L’utilità del dialogo con il giudice europeo risulta fortissima anche nel rapporto con la Corte Edu.

Inutile sottolineare che il tema presenta numerose criticità, non solo di ordine tecnico-giuridico.

La corretta definizione dei rapporti tra gli ordinamenti, infatti, è influenzata da valutazioni di ordine politico riguardanti la collocazione dello Stato italiano nello scenario internazionale e all’interno delle organizzazioni di cui fa parte.

Pur con questa consapevolezza, riesce difficile comprendere le ragioni delle opposizioni espresse nei confronti del meccanismo del rinvio pregiudiziale facoltativo (e non vincolante) alla Corte Edu, previsto dal Protocollo 16.
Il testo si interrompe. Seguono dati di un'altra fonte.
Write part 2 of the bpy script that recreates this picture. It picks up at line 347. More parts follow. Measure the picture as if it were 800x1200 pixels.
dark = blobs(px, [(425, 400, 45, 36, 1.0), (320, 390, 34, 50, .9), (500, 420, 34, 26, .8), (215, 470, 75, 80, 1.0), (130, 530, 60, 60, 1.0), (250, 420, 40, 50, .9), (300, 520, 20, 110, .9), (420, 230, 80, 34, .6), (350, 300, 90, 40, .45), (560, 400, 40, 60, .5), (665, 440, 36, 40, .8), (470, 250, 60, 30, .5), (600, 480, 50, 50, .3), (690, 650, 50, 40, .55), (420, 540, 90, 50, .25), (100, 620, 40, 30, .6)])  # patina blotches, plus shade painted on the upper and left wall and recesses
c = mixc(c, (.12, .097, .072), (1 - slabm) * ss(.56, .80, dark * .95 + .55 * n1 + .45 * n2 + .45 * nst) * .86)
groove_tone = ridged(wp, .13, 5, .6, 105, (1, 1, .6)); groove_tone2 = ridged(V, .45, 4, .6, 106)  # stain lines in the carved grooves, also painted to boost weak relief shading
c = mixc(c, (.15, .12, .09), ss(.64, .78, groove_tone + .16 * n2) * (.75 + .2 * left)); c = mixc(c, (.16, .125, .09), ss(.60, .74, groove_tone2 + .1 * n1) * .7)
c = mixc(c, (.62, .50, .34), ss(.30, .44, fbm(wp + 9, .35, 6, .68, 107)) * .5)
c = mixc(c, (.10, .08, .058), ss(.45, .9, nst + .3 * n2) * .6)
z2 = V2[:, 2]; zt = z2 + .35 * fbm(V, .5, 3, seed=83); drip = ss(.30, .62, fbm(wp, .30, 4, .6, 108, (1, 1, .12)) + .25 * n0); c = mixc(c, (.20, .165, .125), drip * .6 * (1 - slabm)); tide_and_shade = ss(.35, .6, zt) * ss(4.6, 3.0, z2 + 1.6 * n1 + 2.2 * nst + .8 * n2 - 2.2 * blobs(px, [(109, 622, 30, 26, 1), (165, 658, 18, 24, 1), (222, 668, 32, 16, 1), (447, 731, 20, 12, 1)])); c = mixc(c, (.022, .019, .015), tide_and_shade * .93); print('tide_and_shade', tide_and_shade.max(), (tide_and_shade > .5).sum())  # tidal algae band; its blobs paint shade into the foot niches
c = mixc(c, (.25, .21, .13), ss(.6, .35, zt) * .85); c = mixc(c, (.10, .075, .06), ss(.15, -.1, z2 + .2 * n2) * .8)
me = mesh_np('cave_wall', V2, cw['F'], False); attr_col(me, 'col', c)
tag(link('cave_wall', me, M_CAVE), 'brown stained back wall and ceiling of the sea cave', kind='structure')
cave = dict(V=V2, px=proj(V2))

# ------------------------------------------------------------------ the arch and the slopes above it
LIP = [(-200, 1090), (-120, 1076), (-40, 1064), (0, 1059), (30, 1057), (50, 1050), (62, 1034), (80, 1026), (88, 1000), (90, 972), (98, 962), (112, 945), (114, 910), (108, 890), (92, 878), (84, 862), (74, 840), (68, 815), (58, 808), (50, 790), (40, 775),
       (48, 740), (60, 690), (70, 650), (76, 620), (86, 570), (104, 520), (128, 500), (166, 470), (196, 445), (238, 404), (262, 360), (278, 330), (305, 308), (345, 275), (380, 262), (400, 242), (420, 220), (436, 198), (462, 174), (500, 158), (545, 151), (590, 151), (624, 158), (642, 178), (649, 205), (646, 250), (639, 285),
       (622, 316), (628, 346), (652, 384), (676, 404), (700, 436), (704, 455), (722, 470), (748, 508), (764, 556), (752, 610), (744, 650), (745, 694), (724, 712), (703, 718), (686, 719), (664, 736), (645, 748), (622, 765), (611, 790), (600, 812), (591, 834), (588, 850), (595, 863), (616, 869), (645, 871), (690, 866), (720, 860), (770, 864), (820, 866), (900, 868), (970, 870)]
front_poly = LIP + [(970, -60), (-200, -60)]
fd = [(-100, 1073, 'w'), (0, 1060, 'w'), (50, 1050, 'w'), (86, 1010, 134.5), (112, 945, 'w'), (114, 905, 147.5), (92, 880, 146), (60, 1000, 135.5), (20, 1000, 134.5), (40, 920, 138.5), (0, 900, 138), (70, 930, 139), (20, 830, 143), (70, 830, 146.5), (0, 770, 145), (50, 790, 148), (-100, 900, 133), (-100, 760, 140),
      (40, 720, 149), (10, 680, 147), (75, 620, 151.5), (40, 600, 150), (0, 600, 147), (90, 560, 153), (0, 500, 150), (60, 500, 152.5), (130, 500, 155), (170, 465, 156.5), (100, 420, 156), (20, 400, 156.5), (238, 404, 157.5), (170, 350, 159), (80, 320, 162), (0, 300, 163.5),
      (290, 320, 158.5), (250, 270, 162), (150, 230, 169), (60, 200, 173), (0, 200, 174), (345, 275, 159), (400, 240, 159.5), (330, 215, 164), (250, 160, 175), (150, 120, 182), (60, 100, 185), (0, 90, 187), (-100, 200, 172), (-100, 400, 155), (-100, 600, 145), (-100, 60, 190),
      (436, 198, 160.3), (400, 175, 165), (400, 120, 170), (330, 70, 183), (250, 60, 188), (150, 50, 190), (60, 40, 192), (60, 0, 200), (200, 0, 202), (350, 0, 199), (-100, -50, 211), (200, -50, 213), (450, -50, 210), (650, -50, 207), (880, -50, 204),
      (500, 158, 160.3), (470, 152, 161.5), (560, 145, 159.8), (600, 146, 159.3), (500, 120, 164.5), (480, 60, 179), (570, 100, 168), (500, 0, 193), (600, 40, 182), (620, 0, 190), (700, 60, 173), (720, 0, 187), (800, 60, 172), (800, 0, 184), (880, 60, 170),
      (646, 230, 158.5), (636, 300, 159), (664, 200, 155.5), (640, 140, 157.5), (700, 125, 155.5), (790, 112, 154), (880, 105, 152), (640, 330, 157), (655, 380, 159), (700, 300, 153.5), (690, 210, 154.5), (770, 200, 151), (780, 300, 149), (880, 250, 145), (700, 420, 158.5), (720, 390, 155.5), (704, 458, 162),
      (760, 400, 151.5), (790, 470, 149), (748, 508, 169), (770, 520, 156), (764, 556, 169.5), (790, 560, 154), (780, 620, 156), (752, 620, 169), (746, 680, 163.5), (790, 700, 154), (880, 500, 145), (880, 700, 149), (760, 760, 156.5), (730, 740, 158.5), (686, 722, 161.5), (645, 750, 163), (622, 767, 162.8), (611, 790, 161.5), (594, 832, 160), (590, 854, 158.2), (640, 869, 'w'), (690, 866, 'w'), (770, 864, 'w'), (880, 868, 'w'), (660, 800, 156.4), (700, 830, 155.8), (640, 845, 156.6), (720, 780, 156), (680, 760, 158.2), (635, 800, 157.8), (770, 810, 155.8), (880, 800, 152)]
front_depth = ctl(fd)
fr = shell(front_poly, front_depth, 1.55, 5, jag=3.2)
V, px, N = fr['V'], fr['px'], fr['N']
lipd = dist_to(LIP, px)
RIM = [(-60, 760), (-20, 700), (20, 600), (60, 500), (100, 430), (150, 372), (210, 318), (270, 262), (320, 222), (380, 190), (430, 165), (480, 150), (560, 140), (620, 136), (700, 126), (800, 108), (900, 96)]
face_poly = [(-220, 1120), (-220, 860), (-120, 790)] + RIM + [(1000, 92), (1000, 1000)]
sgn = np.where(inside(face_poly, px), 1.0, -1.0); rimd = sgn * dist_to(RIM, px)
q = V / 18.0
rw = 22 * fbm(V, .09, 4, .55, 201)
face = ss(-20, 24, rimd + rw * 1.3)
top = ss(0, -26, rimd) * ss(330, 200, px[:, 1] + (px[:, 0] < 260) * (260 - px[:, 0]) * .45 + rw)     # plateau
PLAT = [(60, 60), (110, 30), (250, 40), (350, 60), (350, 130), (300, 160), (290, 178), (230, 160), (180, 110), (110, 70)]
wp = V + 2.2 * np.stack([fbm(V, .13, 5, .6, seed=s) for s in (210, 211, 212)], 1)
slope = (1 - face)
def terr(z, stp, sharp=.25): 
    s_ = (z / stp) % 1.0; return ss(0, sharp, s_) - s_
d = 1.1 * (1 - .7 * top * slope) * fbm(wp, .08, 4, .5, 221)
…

Il procedimento in questione, infatti, appare costruito proprio in funzione di un ruolo più consistente del giudice nazionale ed è articolato in modo da favorire la convergenza tra le posizioni delle diverse corti, superando l’idea di una assoluta e incontrastata superiorità gerarchica della Corte di Strasburgo.
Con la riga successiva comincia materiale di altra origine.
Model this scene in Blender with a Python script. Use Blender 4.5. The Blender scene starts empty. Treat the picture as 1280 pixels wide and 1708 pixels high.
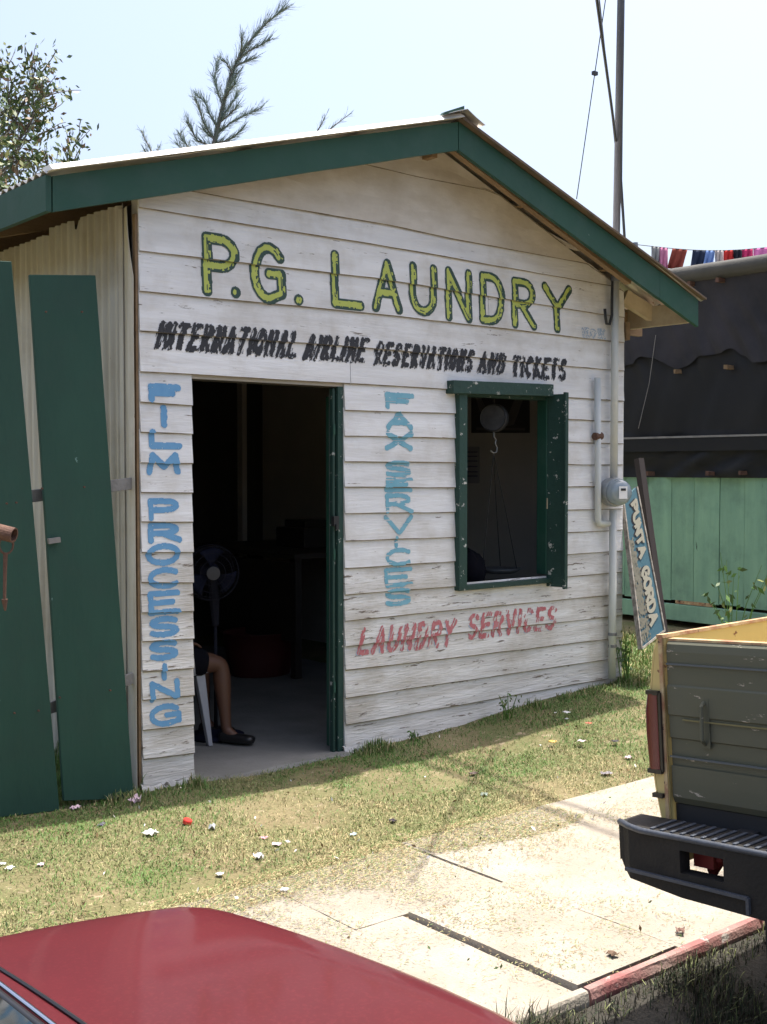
import bpy, bmesh, math, random
import numpy as np
from mathutils import Vector, Matrix, noise, Euler
random.seed(7); np.random.seed(7)
sc = bpy.context.scene
COL = sc.collection
rad = math.radians

# ------------------------------------------------------------ camera
FPX = 1984.0
YAW = rad(39.6); PIT = math.atan(72 / FPX)
CAM = Vector((-2.82, -5.30, 1.61))
cam = bpy.data.objects.new('camera', bpy.data.cameras.new('camera')); COL.objects.link(cam)
cam.location = CAM
cam.rotation_euler = (math.pi / 2 - PIT, 0, -YAW)
cam.data.sensor_fit = 'VERTICAL'; cam.data.sensor_height = 36.0
cam.data.lens = FPX / 1708 * 36
cam.data.clip_start = 0.05; cam.data.clip_end = 3000
sc.camera = cam
# ------------------------------------------------------------ light
SUN = Vector((0.267, 0.022, 1.0)).normalized()
elev = math.asin(SUN.z); az = math.atan2(SUN.x, SUN.y)
w = bpy.data.worlds.new("World"); sc.world = w; w.use_nodes = True
nt = w.node_tree
for n in list(nt.nodes): nt.nodes.remove(n)
wo = nt.nodes.new('ShaderNodeOutputWorld'); bg = nt.nodes.new('ShaderNodeBackground')
sky = nt.nodes.new('ShaderNodeTexSky'); sky.sky_type = 'NISHITA'; sky.sun_disc = False
sky.sun_elevation = elev; sky.sun_rotation = az
sky.air_density = 1.0; sky.dust_density = 6.0; sky.ozone_density = 1.0
bg.inputs['Strength'].default_value = 0.15
nt.links.new(sky.outputs[0], bg.inputs[0]); nt.links.new(bg.outputs[0], wo.inputs[0])
sl = bpy.data.lights.new('sun', 'SUN'); sl.energy = 3.9; sl.angle = rad(0.5); sl.color = (1.0, 0.95, 0.86)
so = bpy.data.objects.new('sun', sl); COL.objects.link(so)
so.rotation_euler = SUN.to_track_quat('Z', 'Y').to_euler()
so.location = (3, 0, 12)
sc.view_settings.view_transform = 'Standard'; sc.view_settings.look = 'None'
sc.view_settings.exposure = 1.05; sc.view_settings.gamma = 1.0
sc.view_settings.use_curve_mapping = False

# ------------------------------------------------------------ measuring the place from the photograph
FH = Vector((math.sin(YAW), math.cos(YAW), 0)); RT = Vector((math.cos(YAW), -math.sin(YAW), 0))
FW = FH * math.cos(PIT) + Vector((0, 0, -math.sin(PIT))); UP = RT.cross(FW)
def ray(x, y): return FW + RT * ((x - 640) / FPX) + UP * ((854 - y) / FPX)
def onY(x, y, Y=0.0): d = ray(x, y); return CAM + d * ((Y - CAM.y) / d.y)
def onX(x, y, X=0.0): d = ray(x, y); return CAM + d * ((X - CAM.x) / d.x)
def onZ(x, y, Z=0.0): d = ray(x, y); return CAM + d * ((Z - CAM.z) / d.z)
def atD(x, y, D): return CAM + ray(x, y) * D
def nz(x, y=0, z=0): return noise.noise(Vector((x, y, z)))
def sm(t): t = max(0.0, min(1.0, t)); return t * t * (3 - 2 * t)

# ------------------------------------------------------------ materials
def mat(name, col, rough=0.7, col2=None, scale=6.0, amt=0.5, bump=0.0, bscale=60.0, metallic=0.0,
        stretch=(1, 1, 1), spots=None, spot_scale=30, spot_thr=0.68, coat=0.0, vary=0.0, spec=0.5, alpha=1.0, grime=None, gscale=1.5, gamt=.5, fine=None):
    m = bpy.data.materials.new(name); m.use_nodes = True
    t = m.node_tree; b = t.nodes['Principled BSDF']; L = t.links.new
    tc = t.nodes.new('ShaderNodeTexCoord'); mp = t.nodes.new('ShaderNodeMapping')
    mp.inputs['Scale'].default_value = stretch
    L(tc.outputs['Object'], mp.inputs[0])
    if vary:
        oi = t.nodes.new('ShaderNodeObjectInfo'); ml = t.nodes.new('ShaderNodeMath'); ml.operation = 'MULTIPLY'
        ml.inputs[1].default_value = 37.0; L(oi.outputs['Random'], ml.inputs[0]); L(ml.outputs[0], mp.inputs['Location'])
    def noise_fac(s, lo, hi, det=6, rgh=.6, inp=None):
        n = t.nodes.new('ShaderNodeTexNoise'); n.inputs['Scale'].default_value = s
        n.inputs['Detail'].default_value = det; n.inputs['Roughness'].default_value = rgh
        L(inp or mp.outputs[0], n.inputs['Vector'])
        r = t.nodes.new('ShaderNodeMapRange'); r.inputs[1].default_value = lo; r.inputs[2].default_value = hi
        r.clamp = True; L(n.outputs[0], r.inputs[0]); return r.outputs[0]
    def mix(a, c, f, fm=1.0):
        x = t.nodes.new('ShaderNodeMix'); x.data_type = 'RGBA'
        if isinstance(a, tuple): x.inputs[6].default_value = (*a, 1)
        else: L(a, x.inputs[6])
        if isinstance(c, tuple): x.inputs[7].default_value = (*c, 1)
        else: L(c, x.inputs[7])
        if fm != 1.0:
            q = t.nodes.new('ShaderNodeMath'); q.operation = 'MULTIPLY'; q.inputs[1].default_value = fm
            L(f, q.inputs[0]); f = q.outputs[0]
        L(f, x.inputs[0]); return x.outputs[2]
    c = tuple(col)
    cur = c
    if col2: cur = mix(cur, tuple(col2), noise_fac(scale, .35, .65), amt)
    if grime: cur = mix(cur, tuple(grime), noise_fac(gscale, .48, .72, 8, .65, tc.outputs['Object']), gamt)
    if fine: cur = mix(cur, tuple(fine), noise_fac(bscale * 2.5, .5, .75, 2), .5)
    if spots: cur = mix(cur, tuple(spots), noise_fac(spot_scale, spot_thr, spot_thr + .03, 5, .7))
    if vary:
        hs = t.nodes.new('ShaderNodeHueSaturation')
        mr = t.nodes.new('ShaderNodeMapRange'); mr.inputs[3].default_value = 1 - vary; mr.inputs[4].default_value = 1 + vary
        L(oi.outputs['Random'], mr.inputs[0]); L(mr.outputs[0], hs.inputs['Value'])
        if isinstance(cur, tuple): hs.inputs['Color'].default_value = (*cur, 1)
        else: L(cur, hs.inputs['Color'])
        cur = hs.outputs[0]
    if isinstance(cur, tuple): b.inputs['Base Color'].default_value = (*cur, 1)
    else: L(cur, b.inputs['Base Color'])
    b.inputs['Roughness'].default_value = rough; b.inputs['Metallic'].default_value = metallic
    b.inputs['Specular IOR Level'].default_value = spec
    if coat: b.inputs['Coat Weight'].default_value = coat; b.inputs['Coat Roughness'].default_value = .08
    if bump:
        n = t.nodes.new('ShaderNodeTexNoise'); n.inputs['Scale'].default_value = bscale; n.inputs['Detail'].default_value = 5
        L(mp.outputs[0], n.inputs['Vector'])
        bp = t.nodes.new('ShaderNodeBump'); bp.inputs['Strength'].default_value = bump; bp.inputs['Distance'].default_value = .01
        L(n.outputs[0], bp.inputs['Height']); L(bp.outputs[0], b.inputs['Normal'])
    return m
M = {}
M['clap'] = mat('white_paint_wood', (.75, .75, .755), .6, (.60, .59, .58), 5, .75, .35, 25, stretch=(.35, 1, 3), spots=(.19, .16, .13), spot_scale=14, spot_thr=.655, vary=.05, grime=(.44, .40, .34), gscale=2.2, gamt=.7)
M['lap'] = mat('painted_lap_shadow', (.12, .095, .065), .9, (.30, .26, .20), 14, .8, vary=.1)  # lap shadow painted dark on board undersides and lower edges
M['clap_low'] = mat('white_paint_wood_worn', (.71, .70, .685), .65, (.50, .475, .44), 6, .85, .6, 30, stretch=(.35, 1, 3), spots=(.16, .13, .10), spot_scale=15, spot_thr=.612, vary=.05, grime=(.36, .31, .24), gscale=2.4, gamt=.7)
M['clap_gable'] = mat('white_paint_wood_stained', (.64, .60, .55), .65, (.46, .41, .34), 4, .8, .3, 25, stretch=(.6, 1, 1.4), spots=(.12, .10, .08), spot_scale=14, spot_thr=.72, vary=.03, grime=(.36, .30, .22), gscale=1.6, gamt=.6)
M['green'] = mat('dark_green_paint', (.008, .056, .036), .65, (.013, .070, .046), 5, .6, .2, 30, stretch=(.5, .5, .5), spots=(.24, .30, .27), spot_scale=22, spot_thr=.72, vary=.08, grime=(.03, .075, .06), gscale=4, gamt=.7)
M['green_worn'] = mat('dark_green_paint_worn', (.009, .038, .029), .65, (.014, .052, .040), 5, .6, .4, 30, spots=(.45, .45, .42), spot_scale=18, spot_thr=.62, vary=.1)
M['green_board'] = mat('green_board_paint', (.006, .042, .028), .75, (.012, .058, .039), 4, .7, .25, 40, stretch=(1, 1, .3), spots=(.15, .25, .22), spot_scale=26, spot_thr=.70, vary=.1, grime=(.012, .04, .03), gscale=3, gamt=.6)
M['corr'] = mat('painted_corrugated_metal', (.56, .53, .46), .5, (.40, .35, .27), 9, .6, .1, 40, stretch=(2.5, 2.5, .25), spots=(.10, .055, .03), spot_scale=16, spot_thr=.70, metallic=.1, grime=(.30, .24, .15), gscale=2.2, gamt=.6)
M['zinc'] = mat('galvanised_roof_sheet', (.62, .60, .57), .38, (.42, .36, .30), 3, .6, .1, 40, metallic=.6, spots=(.25, .12, .06), spot_scale=7, spot_thr=.68)
M['rawwood'] = mat('bare_brown_wood', (.24, .16, .09), .8, (.15, .095, .05), 8, .7, .4, 60, stretch=(.4, 1.5, 1.5), vary=.15)
M['greywood'] = mat('grey_weathered_wood', (.25, .24, .23), .85, (.15, .14, .13), 10, .7, .4, 60, vary=.15)
M['trimwood'] = mat('dirty_cream_wood', (.50, .42, .30), .75, (.34, .26, .16), 6, .7, .3, 40, vary=.1)
M['joint'] = mat('sandy_joint_fill', (.26, .21, .15), .95, (.15, .12, .08), 20, .8)
M['concrete'] = mat('pavement_concrete', (.335, .305, .26), .9, (.235, .205, .165), 3.2, .8, .6, 90, spots=(.17, .15, .12), spot_scale=30, spot_thr=.67, vary=.05, fine=(.28, .25, .20), grime=(.33, .29, .22), gscale=1.1, gamt=.5)
M['kerbred'] = mat('faded_red_kerb_paint', (.27, .075, .075), .85, (.34, .24, .21), 4, 1.0, .5, 90, spots=(.45, .40, .36), spot_scale=14, spot_thr=.6)
M['floor'] = mat('interior_concrete', (.20, .20, .19), .8, (.13, .13, .12), 3, .7, .3, 60)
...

Al momento, però, il Parlamento nazionale sembra fermo nella posizione diretta a non ratificare il Protocollo: decisione pienamente legittima e assunta all’esito di una lunga istruttoria in Commissione giustizia, ma che, forse, non valorizza appieno una componente significativa della risorsa giustizia.

 

12. Lo statuto soggettivo del magistrato amministrativo

L’assetto ordinamentale della magistratura amministrativa continua a destare interesse.

I punti in discussione sono molteplici, riannodandosi a problematiche antiche e a temi più recenti.

È senz’altro utile sviluppare il dibattito, in modo franco e aperto.

Un primo aspetto riguarda la questione della effettiva indipendenza della magistratura amministrativa e, segnatamente, del Consiglio di Stato.

Tradizionalmente, i punti critici principali sono ben noti, perché riguardavano:

- l’accesso al Consiglio di Stato per nomina governativa;

- lo svolgimento della funzione consultiva per il Governo;

- la frequentissima utilizzazione dei magistrati amministrativi nello svolgimento di incarichi fiduciari direttamente conferiti da vertici politici del Governo statale o regionale e locale.

Le risposte a queste critiche sono altrettanto note e non è necessario ricordarle.

Ci si può limitare ad aggiungere qualche riflessione.

Il passaggio al Consiglio di Stato di esperti funzionari provenienti dalle maggiori istituzioni pubbliche può contribuire a elevare la professionalità della magistratura amministrativa e il bagaglio di conoscenze del modo in cui operano i diversi apparati istituzionali. Si tratta, quindi, di un canale di accesso fondamentale, che va conservato e incoraggiato, correggendo alcune incongrue disposizioni recenti che hanno introdotto ingiustificati disincentivi.

In una prospettiva di possibile evoluzione del sistema, si potrebbe anche valutare l’introduzione di meccanismi di accesso analoghi a quelli ora previsti per la Corte di Cassazione, favorendo l’ingresso di personale proveniente dal mondo dell’università e dell’avvocatura del libero foro.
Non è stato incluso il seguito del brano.